Es más que explicable que al Vaticano II se le caracterizase como el Concilio eclesiológico por excelencia. El agitado período postconciliar, no fenecido del todo, se ha visto sometido en no pocos ambientes eclesiales a una doble tentación, reduccionista y rupturista del propio acontecimiento conciliar. Se ha tratado de minimizar para la existencia cristiana el significado originario de la Iglesia. De este modo, inevitablemente, se pierde el vital punto de partida para hablar de experiencia cristiana como experiencia salvadora del hombre, y sin esta dimensión, la dimensión mística, la verdaderamente religiosa o la religiosamente verdadera, es imposible la experiencia cristiana. Las crisis personales en y de la vida de fe estaban servidas. La fascinación por un marxismo tardío de corte cultural prendió con fuerza en una juventud nacida y crecida en familias y ambientes cristianos; una juventud oscilante entre el hastío de tanto materialismo barato, el apego a un copioso consumismo y el ansia idealista de una salida de tanto aburrimiento y miseria espiritual. Tentaciones no totalmente superadas, que hay que tener en cuenta.

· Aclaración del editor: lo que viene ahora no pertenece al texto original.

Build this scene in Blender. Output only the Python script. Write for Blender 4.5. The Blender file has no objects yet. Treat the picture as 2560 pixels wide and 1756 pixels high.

El ser del hombre sólo alcanza la realización plena de sí mismo en la inter-relación con los otros hombres. El fenómeno de la globalización refleja hasta qué límites de amplitud y complicación humana ha llegado la sociedad actual. La concepción romántica, tratando de identificarla con una comunidad de raza, cultura e historia común, ha quedado desbordada por la realidad de un mundo intercomunicado sin límites. El compromiso social de un cristiano, asumido coherentemente desde y en la caridad de Cristo, contiene la urgente tarea de abrir espacio público para la adoración de Dios dentro de la red de intereses individuales y colectivos ; y actuar e influir en la realidad secular.

La política es otra vieja palabra unida a la experiencia del hombre, que necesita vivir ordenada y fructíferamente. ¿Cómo va a ser posible la cooperación de todos los miembros de una sociedad en la consecución del bien común, sin una dirección clara en sus objetivos, ordenada en su realización, y firme y eficaz en la disposición de los medios? ¿Cómo se legitima que unos hombres puedan ejercer la facultad de ordenar con normas vinculantes y coactivas las conductas en la vida social y, a veces, hasta en la privada, y con qué poder cuentan para hacerlo? Para que determinadas personas puedan ejercer legítimamente esa autoridad han de contar con la autorización de todos los ciudadanos. Se trata de una soberanía subordinada, en su origen y puesta en práctica, a la ley natural, fundada en la sabiduría y voluntad de Dios. Las respuestas de las antropologías laicistas radicales fueron y son las mismas: la soberanía del pueblo es ilimitada, es la única fuente de legitimación ética del Derecho y de su aplicación coactiva; incluso, la instancia última que legitima toda y cualquier ética social. La vocación del seglar cristiano tiene una urgente tarea en el campo de la acción y la vida política: abrirla a la ética del servicio, a las experiencias de gratuidad, libertad solidaria y subsidiaria y, sobre todo, de comunión.